While I supported and campaigned for Mohamud Noor in the recent DFL primary election in Minnesota House District 60B, I wholeheartedly welcome Ilhan Omar's victory. It truly is a historic moment for the Somali diaspora and all Minnesotans.
For Minnesota's Somali community to have the first Somali legislator in the country is amazing. And it is even better that that person is a woman.
Almost three years ago, my election to the Minneapolis City Council was heralded around our city, our country and even throughout the Somali world. At every moment since, I have felt a special responsibility to act as the voice of a people who have become refugees and severely dispossessed. I'm sure Omar is already receiving the same and perhaps even greater attention.
This is wonderful news for a community in great need. I soon will have a partner from the community in the Legislature and I look forward to the day when that voice will be heard in St. Paul.
As the Sixth Ward council member, my first obligation is to my ward. And the Sixth Ward is home to many people, most of whom are not East Africans. In my two and half years on the City Council, I have been able to see the streets in the Cedar-Riverside neighborhood rebuilt and those same streets renamed to honor the East African community. For thousands, Cedar-Riverside is the East African equivalent of Ellis Island.
We also formed a sister-city relationship with Bosaso, Somalia. And although some would consider this a mere symbol, it is anything but.

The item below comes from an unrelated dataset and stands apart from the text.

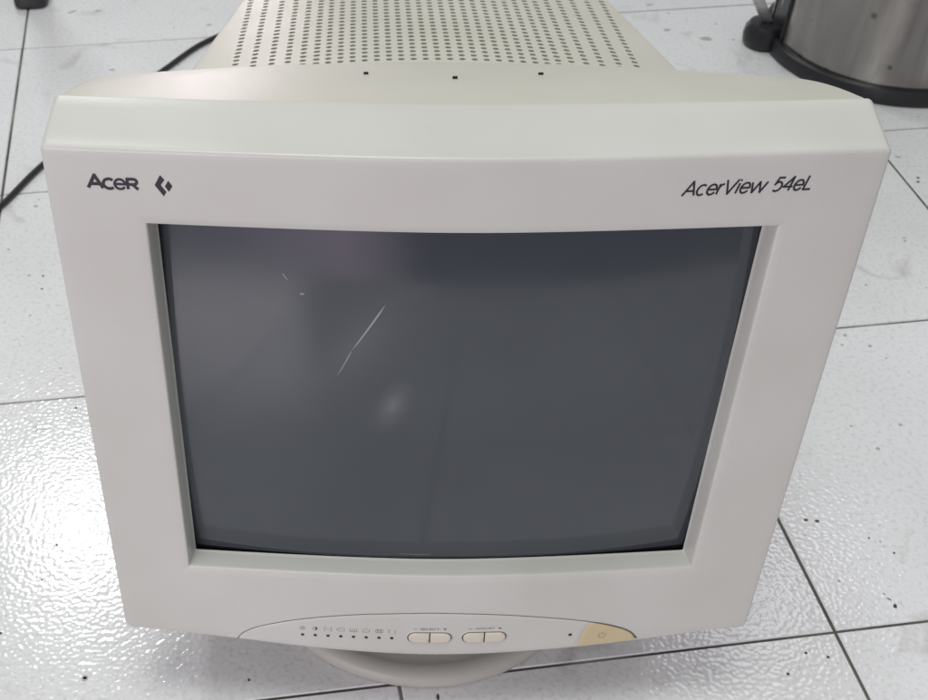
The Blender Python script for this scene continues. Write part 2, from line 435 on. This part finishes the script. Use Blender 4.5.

Just this week Mayor Betsy Hodges welcomed Bosaso's mayor to Minneapolis, an event that promises friendship, hope and opportunity to a part of the world that desperately needs all three.
The job of a council member required that I work to improve our parks, adding a new pool at Phillips Community Center and helping to adopt the 20-year park plan that will bring dramatic improvements to Sixth Ward parks like Currie, Matthews, Phillips and Eliot — and do so through a requirement that racial equity be a central aspect of the plan.
There also have been issues of citywide importance: developing the sick-leave ordinance, banning plastic bags, establishing better affordable-housing programs and working on a new minimum-wage ordinance.